(Stored entries)

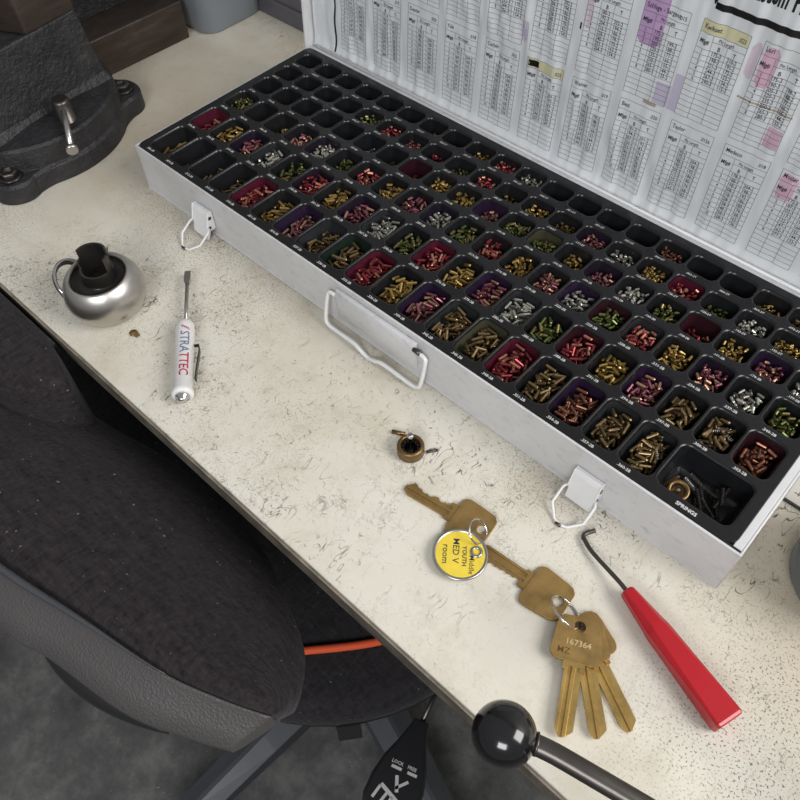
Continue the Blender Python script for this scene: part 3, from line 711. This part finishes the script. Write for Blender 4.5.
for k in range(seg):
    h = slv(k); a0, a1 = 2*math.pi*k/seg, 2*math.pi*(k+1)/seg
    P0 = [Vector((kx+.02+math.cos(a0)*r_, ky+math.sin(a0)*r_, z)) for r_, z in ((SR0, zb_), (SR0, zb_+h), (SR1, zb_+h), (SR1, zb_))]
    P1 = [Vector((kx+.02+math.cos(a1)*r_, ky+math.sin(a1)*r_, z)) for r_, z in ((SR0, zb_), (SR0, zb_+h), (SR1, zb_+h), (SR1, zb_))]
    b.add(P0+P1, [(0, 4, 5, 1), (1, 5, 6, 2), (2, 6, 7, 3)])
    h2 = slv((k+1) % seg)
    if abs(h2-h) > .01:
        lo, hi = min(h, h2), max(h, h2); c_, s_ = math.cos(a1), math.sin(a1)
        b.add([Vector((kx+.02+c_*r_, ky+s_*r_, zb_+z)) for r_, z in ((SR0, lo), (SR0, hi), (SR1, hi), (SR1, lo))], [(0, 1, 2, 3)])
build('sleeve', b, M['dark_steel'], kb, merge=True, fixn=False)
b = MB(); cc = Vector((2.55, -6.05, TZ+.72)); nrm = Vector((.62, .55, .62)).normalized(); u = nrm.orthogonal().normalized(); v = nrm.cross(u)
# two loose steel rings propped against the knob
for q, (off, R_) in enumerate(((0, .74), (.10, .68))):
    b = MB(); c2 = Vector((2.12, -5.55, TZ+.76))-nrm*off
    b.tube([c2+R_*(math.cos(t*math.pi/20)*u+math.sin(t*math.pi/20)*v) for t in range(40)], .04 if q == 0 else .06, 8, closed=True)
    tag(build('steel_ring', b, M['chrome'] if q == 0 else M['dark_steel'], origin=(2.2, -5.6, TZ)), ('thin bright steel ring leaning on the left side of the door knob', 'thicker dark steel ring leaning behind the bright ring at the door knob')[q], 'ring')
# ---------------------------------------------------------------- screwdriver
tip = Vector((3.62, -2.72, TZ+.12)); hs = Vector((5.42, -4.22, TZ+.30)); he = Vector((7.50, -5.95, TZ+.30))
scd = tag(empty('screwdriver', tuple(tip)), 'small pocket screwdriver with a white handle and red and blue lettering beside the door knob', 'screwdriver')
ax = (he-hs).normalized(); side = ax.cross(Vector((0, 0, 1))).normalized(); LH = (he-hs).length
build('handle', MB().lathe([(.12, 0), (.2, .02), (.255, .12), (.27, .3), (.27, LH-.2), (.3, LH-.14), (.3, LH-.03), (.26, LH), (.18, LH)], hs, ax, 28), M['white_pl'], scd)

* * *

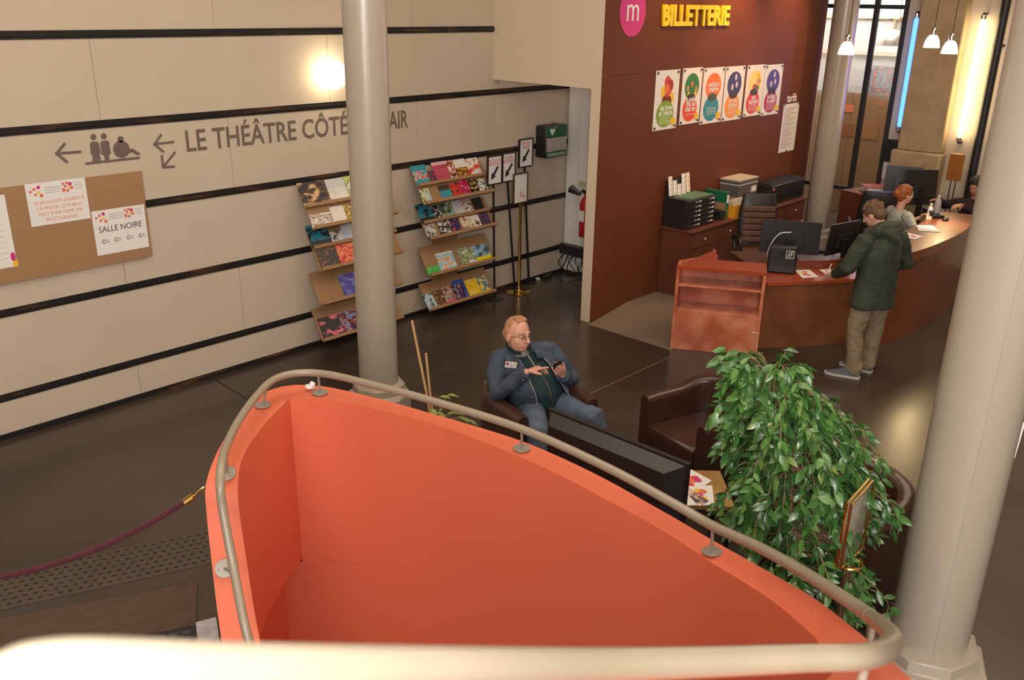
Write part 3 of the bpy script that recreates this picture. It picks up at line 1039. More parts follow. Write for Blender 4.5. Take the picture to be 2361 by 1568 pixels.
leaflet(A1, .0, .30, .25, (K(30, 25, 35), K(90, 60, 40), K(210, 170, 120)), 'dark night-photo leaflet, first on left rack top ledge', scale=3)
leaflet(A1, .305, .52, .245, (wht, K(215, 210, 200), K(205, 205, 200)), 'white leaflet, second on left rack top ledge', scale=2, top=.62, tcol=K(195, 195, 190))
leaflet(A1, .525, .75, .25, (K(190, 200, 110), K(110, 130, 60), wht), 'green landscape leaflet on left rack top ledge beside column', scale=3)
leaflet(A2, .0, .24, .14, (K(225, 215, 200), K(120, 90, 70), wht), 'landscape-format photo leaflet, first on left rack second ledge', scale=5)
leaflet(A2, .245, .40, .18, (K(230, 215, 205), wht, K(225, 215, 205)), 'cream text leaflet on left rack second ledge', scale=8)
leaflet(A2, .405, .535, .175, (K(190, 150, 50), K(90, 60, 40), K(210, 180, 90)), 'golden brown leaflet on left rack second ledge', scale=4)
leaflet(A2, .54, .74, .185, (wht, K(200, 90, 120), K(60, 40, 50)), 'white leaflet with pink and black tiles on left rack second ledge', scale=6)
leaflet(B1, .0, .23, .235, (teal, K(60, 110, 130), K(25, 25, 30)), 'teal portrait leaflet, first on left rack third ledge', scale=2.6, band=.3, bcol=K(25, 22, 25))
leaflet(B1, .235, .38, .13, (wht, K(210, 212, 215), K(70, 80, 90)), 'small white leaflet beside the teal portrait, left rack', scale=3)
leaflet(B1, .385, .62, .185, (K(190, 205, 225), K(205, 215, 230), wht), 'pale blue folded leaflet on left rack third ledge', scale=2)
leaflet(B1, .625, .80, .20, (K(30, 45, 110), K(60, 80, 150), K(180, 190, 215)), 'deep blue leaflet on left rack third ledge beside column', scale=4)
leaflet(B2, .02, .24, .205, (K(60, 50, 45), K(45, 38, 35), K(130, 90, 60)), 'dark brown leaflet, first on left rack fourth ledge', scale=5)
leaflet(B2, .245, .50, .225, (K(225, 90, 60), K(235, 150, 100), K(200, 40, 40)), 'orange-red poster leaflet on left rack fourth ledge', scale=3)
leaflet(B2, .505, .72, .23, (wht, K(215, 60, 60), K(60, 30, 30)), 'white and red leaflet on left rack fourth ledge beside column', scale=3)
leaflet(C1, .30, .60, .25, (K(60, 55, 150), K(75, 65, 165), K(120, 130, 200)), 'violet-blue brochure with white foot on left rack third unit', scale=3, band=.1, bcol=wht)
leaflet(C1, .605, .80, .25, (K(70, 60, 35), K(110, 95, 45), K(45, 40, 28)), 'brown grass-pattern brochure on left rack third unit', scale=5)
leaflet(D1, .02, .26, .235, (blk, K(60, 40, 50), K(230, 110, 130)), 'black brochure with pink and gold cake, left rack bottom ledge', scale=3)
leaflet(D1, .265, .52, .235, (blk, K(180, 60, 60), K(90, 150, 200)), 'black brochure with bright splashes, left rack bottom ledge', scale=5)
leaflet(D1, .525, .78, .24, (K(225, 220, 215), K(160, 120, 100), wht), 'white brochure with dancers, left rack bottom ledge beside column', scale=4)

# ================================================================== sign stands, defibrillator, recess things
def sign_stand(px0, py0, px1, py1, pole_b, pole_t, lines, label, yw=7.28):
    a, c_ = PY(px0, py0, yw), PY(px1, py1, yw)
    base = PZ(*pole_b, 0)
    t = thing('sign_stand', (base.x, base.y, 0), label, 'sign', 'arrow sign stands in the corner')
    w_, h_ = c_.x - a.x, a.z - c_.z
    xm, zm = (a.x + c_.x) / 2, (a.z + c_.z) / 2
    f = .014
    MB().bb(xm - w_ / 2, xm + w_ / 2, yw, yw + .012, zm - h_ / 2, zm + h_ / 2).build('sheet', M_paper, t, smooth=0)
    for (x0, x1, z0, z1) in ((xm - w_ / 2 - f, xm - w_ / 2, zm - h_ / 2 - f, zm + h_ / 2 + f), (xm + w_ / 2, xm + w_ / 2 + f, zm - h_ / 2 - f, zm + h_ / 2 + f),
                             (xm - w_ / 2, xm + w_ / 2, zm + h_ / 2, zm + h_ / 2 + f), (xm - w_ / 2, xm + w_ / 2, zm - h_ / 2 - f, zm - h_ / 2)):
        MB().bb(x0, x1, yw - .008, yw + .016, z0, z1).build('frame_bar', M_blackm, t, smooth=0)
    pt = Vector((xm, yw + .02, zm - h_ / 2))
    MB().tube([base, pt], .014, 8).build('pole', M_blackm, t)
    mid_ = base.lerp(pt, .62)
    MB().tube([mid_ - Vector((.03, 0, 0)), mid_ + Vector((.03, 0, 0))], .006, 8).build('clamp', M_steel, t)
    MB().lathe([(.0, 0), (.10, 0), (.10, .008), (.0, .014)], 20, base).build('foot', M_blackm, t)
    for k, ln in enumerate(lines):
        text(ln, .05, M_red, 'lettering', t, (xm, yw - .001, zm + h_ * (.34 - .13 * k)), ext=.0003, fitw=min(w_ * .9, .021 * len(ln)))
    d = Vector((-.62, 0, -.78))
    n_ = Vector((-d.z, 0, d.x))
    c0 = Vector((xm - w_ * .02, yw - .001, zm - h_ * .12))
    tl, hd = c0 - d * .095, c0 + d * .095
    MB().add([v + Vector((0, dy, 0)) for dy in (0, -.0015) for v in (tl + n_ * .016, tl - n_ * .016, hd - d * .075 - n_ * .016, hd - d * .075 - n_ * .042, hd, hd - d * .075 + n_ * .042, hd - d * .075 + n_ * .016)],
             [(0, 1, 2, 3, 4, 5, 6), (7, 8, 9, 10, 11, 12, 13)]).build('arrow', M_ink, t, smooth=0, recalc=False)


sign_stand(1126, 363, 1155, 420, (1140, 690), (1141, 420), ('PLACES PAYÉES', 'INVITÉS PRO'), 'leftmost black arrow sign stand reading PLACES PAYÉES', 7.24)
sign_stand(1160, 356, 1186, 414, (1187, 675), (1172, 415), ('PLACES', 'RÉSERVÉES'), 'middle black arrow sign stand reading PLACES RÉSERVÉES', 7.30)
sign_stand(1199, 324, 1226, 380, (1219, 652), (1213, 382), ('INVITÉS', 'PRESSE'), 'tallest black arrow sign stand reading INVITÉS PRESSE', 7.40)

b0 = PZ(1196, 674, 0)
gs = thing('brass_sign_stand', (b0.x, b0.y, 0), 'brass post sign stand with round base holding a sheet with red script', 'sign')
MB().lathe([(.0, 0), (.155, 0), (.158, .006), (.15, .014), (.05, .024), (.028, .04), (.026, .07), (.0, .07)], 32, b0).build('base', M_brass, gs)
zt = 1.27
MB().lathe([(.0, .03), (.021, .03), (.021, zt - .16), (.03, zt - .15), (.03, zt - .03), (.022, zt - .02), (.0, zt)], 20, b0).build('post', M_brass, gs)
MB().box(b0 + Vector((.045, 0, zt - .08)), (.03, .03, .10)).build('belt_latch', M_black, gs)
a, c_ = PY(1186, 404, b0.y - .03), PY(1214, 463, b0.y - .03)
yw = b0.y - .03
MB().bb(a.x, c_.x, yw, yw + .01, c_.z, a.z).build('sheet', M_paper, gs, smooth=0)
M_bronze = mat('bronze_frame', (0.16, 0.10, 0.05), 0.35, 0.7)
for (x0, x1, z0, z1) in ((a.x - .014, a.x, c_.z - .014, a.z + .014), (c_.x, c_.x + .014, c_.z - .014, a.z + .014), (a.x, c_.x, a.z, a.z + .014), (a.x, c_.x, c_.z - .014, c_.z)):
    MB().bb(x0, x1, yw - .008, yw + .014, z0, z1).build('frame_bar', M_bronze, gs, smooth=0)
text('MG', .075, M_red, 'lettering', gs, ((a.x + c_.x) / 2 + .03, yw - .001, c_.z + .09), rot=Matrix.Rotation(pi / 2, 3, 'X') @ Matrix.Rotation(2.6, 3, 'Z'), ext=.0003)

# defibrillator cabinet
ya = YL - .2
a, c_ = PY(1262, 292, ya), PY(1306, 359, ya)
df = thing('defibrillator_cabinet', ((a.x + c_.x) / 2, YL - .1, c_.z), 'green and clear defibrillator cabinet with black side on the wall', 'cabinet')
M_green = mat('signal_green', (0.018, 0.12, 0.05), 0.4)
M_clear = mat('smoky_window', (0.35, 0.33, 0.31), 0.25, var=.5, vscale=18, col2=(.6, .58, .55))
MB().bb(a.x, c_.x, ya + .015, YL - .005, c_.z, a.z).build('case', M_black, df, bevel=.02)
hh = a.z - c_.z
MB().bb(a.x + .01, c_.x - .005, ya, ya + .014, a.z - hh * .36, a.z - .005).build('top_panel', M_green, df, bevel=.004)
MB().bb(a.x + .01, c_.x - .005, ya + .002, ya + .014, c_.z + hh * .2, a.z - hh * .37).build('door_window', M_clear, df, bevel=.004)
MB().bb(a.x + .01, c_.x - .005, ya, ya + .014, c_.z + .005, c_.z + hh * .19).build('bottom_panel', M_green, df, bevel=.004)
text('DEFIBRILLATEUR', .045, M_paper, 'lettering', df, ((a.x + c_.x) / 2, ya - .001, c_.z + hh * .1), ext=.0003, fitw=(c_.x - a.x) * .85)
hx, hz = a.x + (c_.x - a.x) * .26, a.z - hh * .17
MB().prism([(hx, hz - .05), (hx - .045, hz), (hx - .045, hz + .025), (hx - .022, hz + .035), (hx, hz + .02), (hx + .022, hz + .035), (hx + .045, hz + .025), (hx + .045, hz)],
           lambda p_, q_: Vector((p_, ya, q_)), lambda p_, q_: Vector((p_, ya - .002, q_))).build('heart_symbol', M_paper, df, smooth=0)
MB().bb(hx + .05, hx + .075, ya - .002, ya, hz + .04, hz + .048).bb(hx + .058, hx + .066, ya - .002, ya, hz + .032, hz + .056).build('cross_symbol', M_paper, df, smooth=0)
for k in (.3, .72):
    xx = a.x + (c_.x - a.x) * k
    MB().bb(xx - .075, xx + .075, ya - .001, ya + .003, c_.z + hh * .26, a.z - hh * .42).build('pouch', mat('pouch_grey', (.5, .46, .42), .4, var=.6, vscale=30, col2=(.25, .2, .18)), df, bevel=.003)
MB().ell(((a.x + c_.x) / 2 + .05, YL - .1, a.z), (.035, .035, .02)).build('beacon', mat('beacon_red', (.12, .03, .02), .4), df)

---

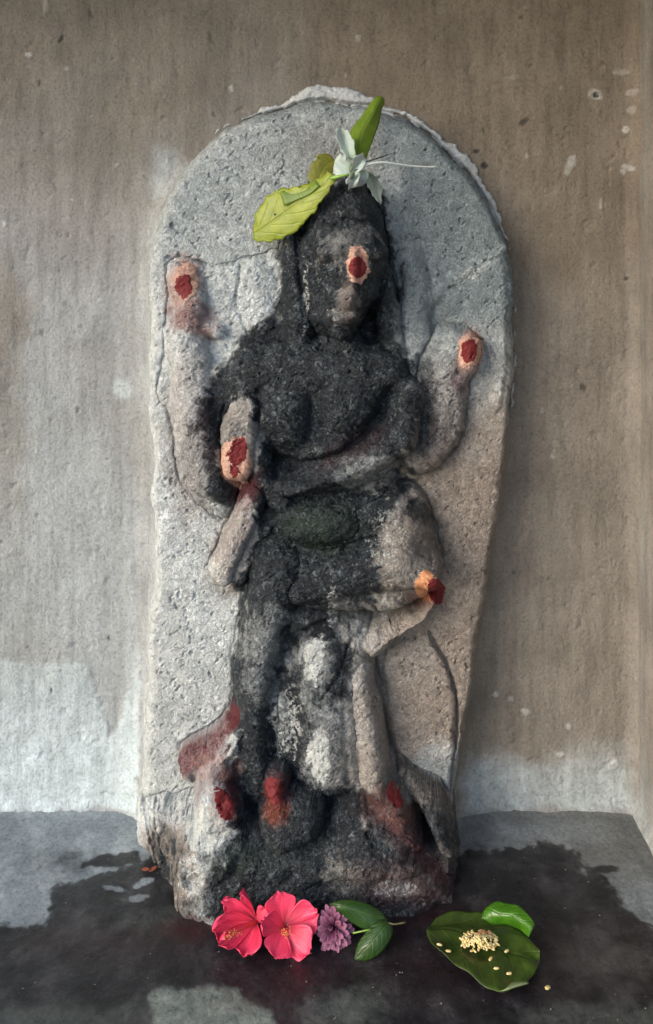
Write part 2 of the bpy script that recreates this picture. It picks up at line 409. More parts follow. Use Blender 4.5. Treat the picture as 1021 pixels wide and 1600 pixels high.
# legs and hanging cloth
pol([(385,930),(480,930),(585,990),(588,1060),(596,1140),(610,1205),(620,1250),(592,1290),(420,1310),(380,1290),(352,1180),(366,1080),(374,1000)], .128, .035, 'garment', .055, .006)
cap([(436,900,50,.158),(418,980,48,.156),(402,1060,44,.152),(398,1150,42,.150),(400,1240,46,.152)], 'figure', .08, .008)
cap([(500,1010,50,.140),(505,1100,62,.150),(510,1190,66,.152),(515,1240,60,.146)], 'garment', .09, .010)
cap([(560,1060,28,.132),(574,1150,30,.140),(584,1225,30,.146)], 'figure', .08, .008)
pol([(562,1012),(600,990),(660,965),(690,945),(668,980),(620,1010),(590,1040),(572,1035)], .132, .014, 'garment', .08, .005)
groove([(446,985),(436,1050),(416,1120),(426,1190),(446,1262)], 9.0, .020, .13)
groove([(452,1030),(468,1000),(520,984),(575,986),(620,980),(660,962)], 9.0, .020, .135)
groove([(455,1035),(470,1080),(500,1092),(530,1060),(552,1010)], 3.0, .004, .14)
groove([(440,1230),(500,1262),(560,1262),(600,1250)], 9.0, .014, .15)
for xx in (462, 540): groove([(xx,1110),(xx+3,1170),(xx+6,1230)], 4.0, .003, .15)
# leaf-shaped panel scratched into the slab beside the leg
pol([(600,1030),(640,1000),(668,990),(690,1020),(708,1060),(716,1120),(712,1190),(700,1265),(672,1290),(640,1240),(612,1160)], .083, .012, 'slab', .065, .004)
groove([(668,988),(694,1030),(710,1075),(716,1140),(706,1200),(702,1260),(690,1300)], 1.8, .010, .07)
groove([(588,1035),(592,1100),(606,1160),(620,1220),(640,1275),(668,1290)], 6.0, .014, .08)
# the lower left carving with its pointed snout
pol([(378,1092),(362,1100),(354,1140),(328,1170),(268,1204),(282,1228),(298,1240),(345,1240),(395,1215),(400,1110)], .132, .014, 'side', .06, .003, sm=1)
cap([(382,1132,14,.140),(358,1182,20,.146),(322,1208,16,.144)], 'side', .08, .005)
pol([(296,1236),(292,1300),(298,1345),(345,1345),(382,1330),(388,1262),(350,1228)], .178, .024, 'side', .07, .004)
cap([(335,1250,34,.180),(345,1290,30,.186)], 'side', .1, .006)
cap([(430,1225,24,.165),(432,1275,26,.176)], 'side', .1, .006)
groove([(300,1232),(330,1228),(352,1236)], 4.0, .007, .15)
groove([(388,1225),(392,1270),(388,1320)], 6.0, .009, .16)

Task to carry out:
Filter the entries down to the lines with the word "that" in them.

Task response:
Write part 3 of the bpy script that recreates this picture. It picks up at line 1039. More parts follow. Write for Blender 4.5. Take the picture to be 2361 by 1568 pixels.
Write part 2 of the bpy script that recreates this picture. It picks up at line 409. More parts follow. Use Blender 4.5. Treat the picture as 1021 pixels wide and 1600 pixels high.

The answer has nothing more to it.